8.              LEGAL AND REGULATORY MATTERS

 

On June 16, 2009, a putative stockholder derivative action was filed in the Superior Court of New Jersey, Hudson County, Chancery Division, against the Company and certain of its current and former directors and senior executives.  The Company has been named as a nominal defendant.  The complaint alleges, among other things, that certain of the Company’s current and former directors and executives breached their fiduciary duties to the Company and its stockholders by causing the Company to issue false and misleading public statements and by abdicating their responsibilities to the Company and its stockholders, in violation of state law.  The complaint also alleges that the defendants committed corporate waste in connection with a severance payment to the Company’s former Chief Executive Officer.  The complaint seeks monetary damages from the individual defendants as well as costs and disbursements of the lawsuit, including expert fees, as well as equitable relief.  On November 20, 2009, defendants moved to dismiss the complaint, on the grounds that, among other things, (i) the claims asserted in the action are barred by the prior settlement of the stockholder class action filed in the United States District Court for the Southern District of New York, and (ii) plaintiff failed to make a demand on the Company’s Board of Directors to initiate the lawsuit, as required by applicable state law.  The court heard oral arguments on the motion to dismiss on March 25, 2010 and on June 3, 2010 the court issued an oral decision denying the defendants’ motion to dismiss, while stating that the court took no position on the merits of the case.  On July 28, 2010, the defendants filed a motion in the Superior Court of New Jersey, Appellate Division, seeking extraordinary leave to appeal from the interlocutory order denying defendants’ motion to dismiss, which motion was denied on August 20, 2010.   On February 14, 2011, the parties reached an agreement in principle to settle the action pending execution of a formal settlement agreement.

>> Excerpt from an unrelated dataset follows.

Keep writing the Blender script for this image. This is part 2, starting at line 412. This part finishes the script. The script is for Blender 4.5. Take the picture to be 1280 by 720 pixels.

On April 29, 2011, the parties executed a settlement memorandum of understanding, which the parties submitted to the court on May 2, 2011.  This claim has been tendered to our insurance carrier and we believe that the payment of the settlement will be covered by our insurance.  As such, we do not expect that this litigation will have a material adverse effect on our financial position, results of operations and cash flows.

 

During the First Quarter 2011, neither the Company nor any of its subsidiaries became a party to, nor did any of their property become the subject of, any material legal proceedings.  Except as noted above, there were no material developments to any legal proceedings previously reported in the Company’s Annual Report on Form 10-K for the fiscal year ended January 29, 2011.

 

The Company is also involved in various legal proceedings arising in the normal course of business.  In the opinion of management, any ultimate liability arising out of these proceedings will not have a material effect on the Company’s financial condition.